The plain arrogance, no apologies. And I see this happening at Filinvest, a gated village, where supposedly middle-class people live. It is no different from the stories I hear from the provinces, where some neighbors also gather their own dirt and sweep it away into a neighbor’s yard. It is the same attitude of people throwing their candy wrappers and discarded paper cups out on the window in their speeding cars.

Worse than this is the practice of throwing cigarette butts, discarded plastic, straws and other items in drainage areas, where rainwater is supposed to flow unimpeded to avoid street floods in urban areas. Even some street sweepers do this, after their attention had been called several times. How do you explain the logic of such consciousness?

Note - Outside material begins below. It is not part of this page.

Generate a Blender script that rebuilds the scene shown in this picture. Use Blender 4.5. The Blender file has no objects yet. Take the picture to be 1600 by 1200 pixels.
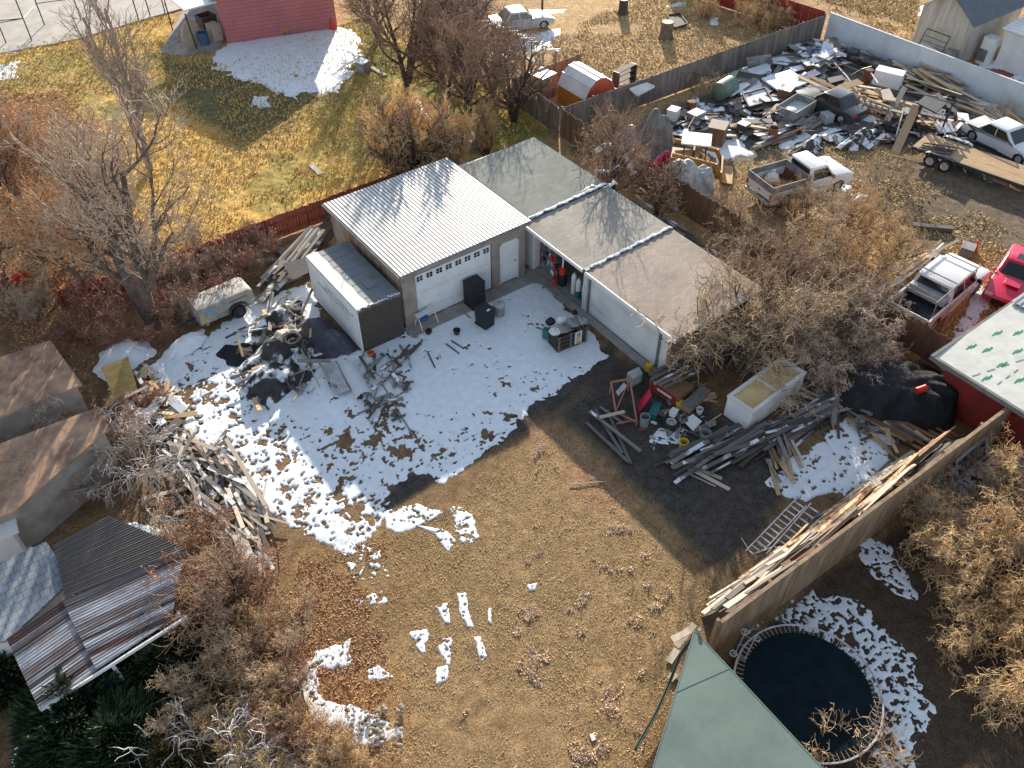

That is not the only thing. Alleged animal lovers walk their dogs on the streets and allow them to defecate on the street, particularly on the sidewalks where people often step on the dog shit and spread the smell faster than you can cover your nose. Yesterday’s news also mentioned a passersby whose legs were severely wounded by a Rottweiler, released every morning by its owner to move its bowels outside his own property.

Environmental consciousness is not enough. We have to cultivate that caring attitude, recover the lost connectedness to our own goodness radiating outside ourselves. There has to be a deeper love, one that transcends beyond family loyalties towards the welfare of our own communities.

We perish without caring, and we perish together, ultimately. That is the message I remember in the preface of a book, “The Old Man and the Sea” written by Ernest Hemingway, quoting John Donne in “No Man is an Island”:

“Any man`s death diminishes me, because I am involved in mankind. And, therefore, never send to know for whom the bell tolls; it tolls for thee.”